Thread (18 messages) 18 messages, 7 authors, 2020-11-20

Re: violating function pointer signature

From: Steven Rostedt <rostedt@goodmis.org>
Date: 2020-11-19 14:59:57
Also in: bpf, linux-toolchains, lkml

Possibly related (same subject, not in this thread)

On Thu, 19 Nov 2020 08:37:35 -0600
Segher Boessenkool [off-list ref] wrote:
quoted
Note that we have a fairly extensive tradition of defining away UB with
language extentions, -fno-strict-overflow, -fno-strict-aliasing,  
These are options to make a large swath of not correct C programs
compile (and often work) anyway.  This is useful because there are so
many such programs, because a) people did not lint; and/or b) the
problem never was obvious with some other (or older) compiler; and/or
c) people do not care about writing portable C and prefer writing in
their own non-C dialect.

Note, this is not about your average C program.
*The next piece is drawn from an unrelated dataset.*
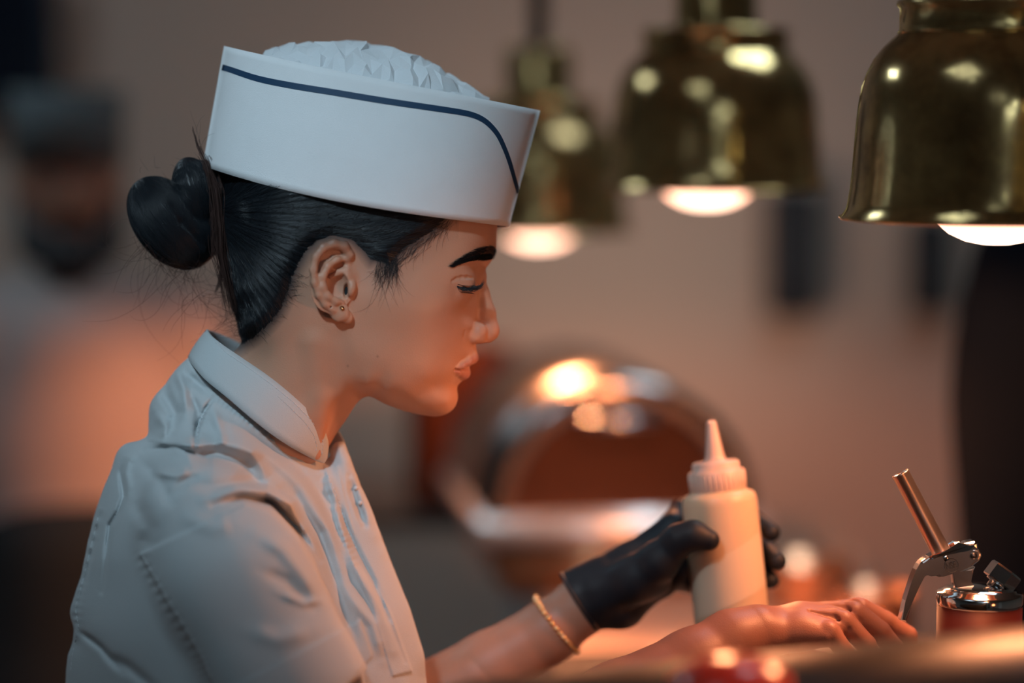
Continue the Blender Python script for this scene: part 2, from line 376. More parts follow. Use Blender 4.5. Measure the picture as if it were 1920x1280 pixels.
def heat_lamp(x, y, rimz, label, bdx=0., spot=1.):
    t = empty('heat_lamp', (x, y, rimz), label, 'heat lamp', 'brass heat lamps hanging over the counter'); B = brass()
    out = [(1.0, 0), (.993, .012), (.965, .055), (.955, .10), (.94, .19), (.93, .29), (.918, .46), (.908, .60), (.895, .72), (.875, .84), (.845, .93), (.80, 1.02), (.745, 1.09), (.69, 1.145), (.655, 1.175), (.645, 1.19)]
    inn = [(r-.018, z+(.0 if i == 0 else -.004)) for i, (r, z) in enumerate(out)][::-1]
    bm = bmesh.new(); add_lathe(bm, (x, y, rimz), [(r*LR, z*LR) for r, z in out+inn], 96, closed=True); sh = from_bm('shade', bm, B, t)
    bm = bmesh.new()
    add_tube(bm, [(x+math.cos(a)*LR, y+math.sin(a)*LR, rimz) for a in [2*math.pi*i/96 for i in range(96)]], .0016, 8, closed=True); from_bm('rolled_rim', bm, B, sh)
    bm = bmesh.new(); add_lathe(bm, (x, y, rimz), [(r*LR, z*LR) for r, z in [(.60, 1.17), (.652, 1.185), (.641, 1.21), (.638, 1.34), (.66, 1.365), (.655, 1.39), (.60, 1.40), (.37, 1.405), (.365, 1.42), (.362, 1.92), (.35, 1.94), (.12, 1.95), (.12, 1.90), (.3, 1.2)]], 64, closed=True); from_bm('cap', bm, B, t)
    bm = bmesh.new(); add_tube(bm, [(x, y, rimz+1.9*LR), (x, y, CEIL-.02)], .0125, 16); from_bm('stem', bm, BLACKM, t)
    bm = bmesh.new(); add_lathe(bm, (x, y, CEIL-.04), [(0, .04), (.06, .04), (.06, .015), (.02, 0), (0, 0)], 32); from_bm('ceiling_rose', bm, B, t)
    bz = rimz+.012; bx = x+bdx
    prof = [(0, -.033), (.012, -.0325), (.024, -.030), (.036, -.0245), (.045, -.017), (.0500, -.008), (.0515, .002), (.050, .012), (.040, .032), (.028, .055), (.02, .07), (.018, .13), (0, .13)]
    bm = bmesh.new(); add_lathe(bm, (0, 0, 0), prof, 48); bmesh.ops.recalc_face_normals(bm, faces=bm.faces); me = bpy.data.meshes.new('bulb'); bm.to_mesh(me); bm.free()
    o = bpy.data.objects.new('bulb', me); C.objects.link(o); o.location = (bx, y, bz); me.materials.append(bulb_mat()); me.polygons.foreach_set('use_smooth', [True]*len(me.polygons)); o.parent = t; o.matrix_parent_inverse = world_mat(t).inverted()
    l = bpy.data.lights.new('heat_glow', 'SPOT'); l.energy = SPOT_W*spot; l.color = HEAT_COL; l.spot_size = math.radians(172); l.spot_blend = .25; l.shadow_soft_size = .04
    lo = bpy.data.objects.new('heat_glow', l); C.objects.link(lo); lo.location = (bx, y, bz-.04); lo.parent = t; lo.matrix_parent_inverse = world_mat(t).inverted()
    return t
pA = P(1868, 408, 1.86); heat_lamp(pA.x, pA.y, pA.z, 'large sharp brass heat lamp at the upper right, above the whipping siphon', spot=1.1)
pD = Vector((.435, 1.33, pA.z)); heat_lamp(pD.x, pD.y, pD.z, 'brass heat lamp nearest the camera, out of the frame to the right', spot=.25)  # extra unseen lamp, added to light the near cheek
pB = P(1340, 352, 2.545); heat_lamp(pB.x, pB.y, pB.z, 'blurred brass heat lamp in the middle of the three, above the squeeze bottle', bdx=-.008, spot=1.5)
pC = P(1010, 432, 3.08); heat_lamp(pC.x, pC.y, pC.z, 'most blurred brass heat lamp, right behind the front of the paper hat', spot=3.0)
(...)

This is about the Linux
kernel, which already does a lot of tricks in C. There's a lot of code in
assembly that gets called from C (and vise versa). We modify code on the
fly (which tracepoints use two methods of that - with asm-goto/jump-labels
and static functions).

As for your point c), I'm not sure what you mean about portable C (stuck to
a single compiler, or stuck to a single architecture?). Linux obviously
supports multiple architectures (more than any other OS), but it is pretty
stuck to gcc as a compiler (with LLVM just starting to work too).

We are fine with being stuck to a compiler if it gives us what we want.